Some consequences of widespread use of OCSP for HTTPS

OCSP is an attempt to solve some of the problems of certificate revocation. The simple version of how it works is that when your browser contacts a HTTPS website, it asks the issuer of the site's certificate if the certificate is both known and still valid. One important advantage of OCSP over CRLs that the CA now has an avenue to 'revoke' certificates that it doesn't know about. If the CA doesn't have a certificate in its database, it can assert 'unknown certificate' in reply to your query and the certificate doesn't work.

The straightforward implication of OCSP is that the CA knows that you're trying to talk to a particular website at a particular time. Often third parties can also know this, because OCSP queries may well be done over HTTP instead of HTTPS. OCSP stapling attempts to work around the privacy implications by having the website include a pre-signed, limited duration current attestation about their certificate from the CA, but it may not be widely supported.

(Website operators have to have software that supports OCSP stapling and specifically configure it. OCSP checking in general simply needs a field set in the certificate, which the CA generally forces on your SSL certificates if it supports OCSP.)

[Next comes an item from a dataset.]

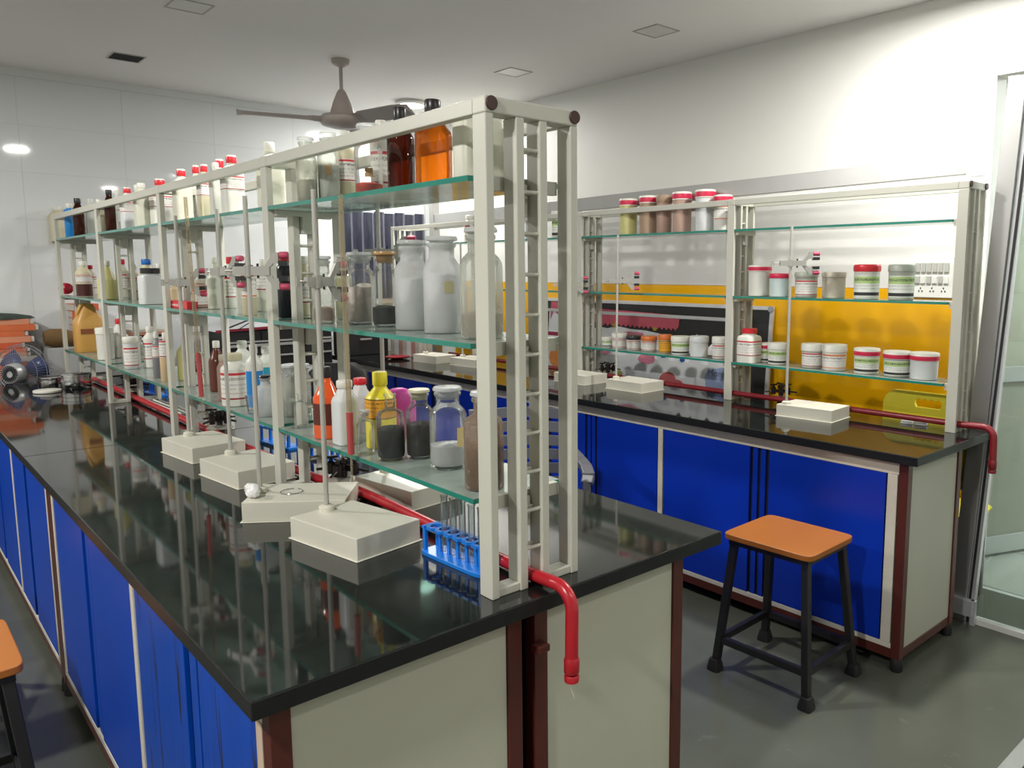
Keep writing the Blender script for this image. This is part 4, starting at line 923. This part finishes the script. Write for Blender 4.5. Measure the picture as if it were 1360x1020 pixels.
me = bpy.data.meshes.new_from_object(tmp); bpy.data.objects.remove(tmp); me.materials.clear(); me.materials.append(YCH)
o = put('back', me, yc, (-.085, 0, .0)); o.rotation_euler = (PI/2, 0, -PI/2)
put('seat', M().loft([(.42, .15, .2, 5), (.44, .16, .21, 5)], 32).mesh('seat', YCH), yc, (.08, 0, 0))
for sx in (-.06, .2):
    for sy in (-.17, .17): put('leg', M().tube([(sx, sy, 0), (sx, sy, .425)], .011).mesh('leg', STEEL), yc)
for sy in (-.17, .17): put('back_post', M().tube([(-.068, sy, .42), (-.070, sy, .62)], .010).mesh('back_post', YCH), yc)

# ------------------------------------------------------------------ switchboard
sw = thing('switchboard', 'white electrical switchboard with sockets on the right wall', 'switchboard', (XW-.012, 1.69, 1.405))
SWW = mat('switch_white', (.74, .75, .71), .3, var=.02)
part('plate', sw, -.014, 0, -.105, .105, 0, .20, SWW, bev=.003)
SWG = plain('switch_grey', (.45, .46, .42)); SWK = plain('socket_dark', (.03, .03, .03))
for i in range(6):
    part('switch', sw, -.021, -.014, -.085+.028*i, -.062+.028*i, .125, .17, SWG, bev=.001)
for i in range(6):
    part('switch', sw, -.020, -.014, -.085+.028*i, -.062+.028*i, .07, .105, [SWW, SWG][i % 2], bev=.001)
for i in range(3):
    for (dy, dz) in ((0, .012), (-.008, -.003), (.008, -.003)):
        y_, z_ = -.062+.056*i+dy, .035+dz
        part('socket_hole', sw, -.0155, -.014, y_-.003, y_+.003, z_-.004, z_+.004, SWK, bev=0)

# ------------------------------------------------------------------ chalkboards and poster
def leaning(name, label, cat, x, y0, y1, z1, lean, frame, face):
    t = thing(name, label, cat, (x, (y0+y1)/2, 0)); t.rotation_euler = (0, lean, 0)
    w = (y1-y0)/2
    part('board', t, -.008, 0, -w+.02, w-.02, .02, z1-.02, face, bev=0)
    for (a, b, c, d_) in ((-w, w, 0, .022), (-w, w, z1-.022, z1), (-w, -w+.022, .022, z1-.022), (w-.022, w, .022, z1-.022)):
        part('frame', t, -.014, .004, a, b, c, d_, frame, bev=.001)
    return t
FRM = mat('grey_frame', (.55, .56, .57), .35, metal=.3)
cb = leaning('chalkboard', 'large black chalkboard leaning on the yellow wall', 'chalkboard', 3.78, 2.58, 4.62, 1.335, .07, FRM, CHALK)
for sy in (-1, ):
    put('corner_clip', M().lathe([(.018, 0), (.018, .006)], 14, T=Matrix.Rotation(-PI/2, 4, 'Y')).mesh('corner_clip', plain('clip_grey', (.25, .26, .3))), cb, (-.014, -1.005, 1.32))
pb_ = leaning('poster_board', 'smaller framed board with torn white poster, banner and paper clouds', 'poster board', 3.70, 2.80, 4.55, 1.262, .07, FRM, CHALK)
def flat(name, pts, m, parent, x, label=None):
    """pts in (y, z) of the board, thin raised paper piece; y runs to the left of the picture"""
    cu = bpy.data.curves.new(name, 'CURVE'); cu.dimensions = '2D'; cu.fill_mode = 'BOTH'; cu.extrude = .0006
    poly(cu, pts); tmp = bpy.data.objects.new('tmp', cu); COL.objects.link(tmp)
    me = bpy.data.meshes.new_from_object(tmp); bpy.data.objects.remove(tmp); me.materials.clear(); me.materials.append(m)
    o = put(name, me, parent, (x, 0, 0), label=label); o.rotation_euler = (PI/2, 0, -PI/2); return o
# board-local: photograph column -> y offset, height z
YM = (2.80+4.55)/2
def bp_(u, v):
    q_ = onx(u, v, 3.72); return (-(q_.y-YM), q_.z)
PAP = mat('poster_paper', (.80, .82, .85), .7, var=.04, scale=5, bump=.4, bscale=7)
pts = [bp_(782, 436), bp_(790, 434), bp_(800, 436), bp_(812, 433), bp_(830, 437), bp_(850, 439), bp_(868, 443), bp_(880, 446), bp_(890, 452), bp_(897, 459), bp_(904, 447), bp_(912, 458), bp_(918, 444), bp_(927, 451), bp_(934, 462), bp_(944, 452), bp_(952, 461), bp_(966, 464), bp_(968, 524), bp_(780, 506)]
flat('poster_sheet', pts, PAP, pb_, -.0095)
pts = [bp_(760, 402), bp_(780, 409), bp_(895, 419), bp_(894, 434)]
u = 890
while u > 782:
    pts.append(bp_(u, 436-(895-u)*.075+4)); pts.append(bp_(u-3, 436-(895-u)*.075)); u -= 6
pts.append(bp_(760, 428))
flat('pink_banner', pts, mat('pink_crepe', (.60, .11, .16), .8, var=.15, scale=20), pb_, -.0115, label='pink scalloped paper banner')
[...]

The less obvious implication of OCSP is that your CA can now turn off your HTTPS website any time it either wants to, is legally required to, or simply screws up something in its OCSP database. If your browser checks OCSP status and the OCSP server says 'I do not know this certificate', your browser is going to hard-fail the HTTPS connection. In fact it really has to, because this is exactly the response that it would get if the CA had been subverted into issuing an imposter certificate in some way that was off the books.

You may be saying 'a CA would never do this'. I regret to inform my readers that I've already seen this happen. The blunt fact is that keeping high volume services running is not trivial and systems suffer database glitches all the time. It's just that with OCSP someone else's service glitch can take down your website, my website, or in fact a whole lot of websites all at once.

As they say, this is not really a good way to run a railroad.

(See also Adam Langley on why revocation checking doesn't really help with security. This means that OCSP is both dangerous and significantly useless. Oh, and of course it often adds extra latency to your HTTPS connections since it needs to do extra requests to check the OCSP status.)

PS: note that OCSP stapling doesn't protect you from your CA here. It can protect you from temporary short-term glitches that fix themselves automatically (because you can just hold on to a valid OCSP response while the glitch fixes itself), but that's it. If the CA refuses to validate your certificate for long enough (either deliberately or through a long-term problem), your cached OCSP response expires and you're up the creek.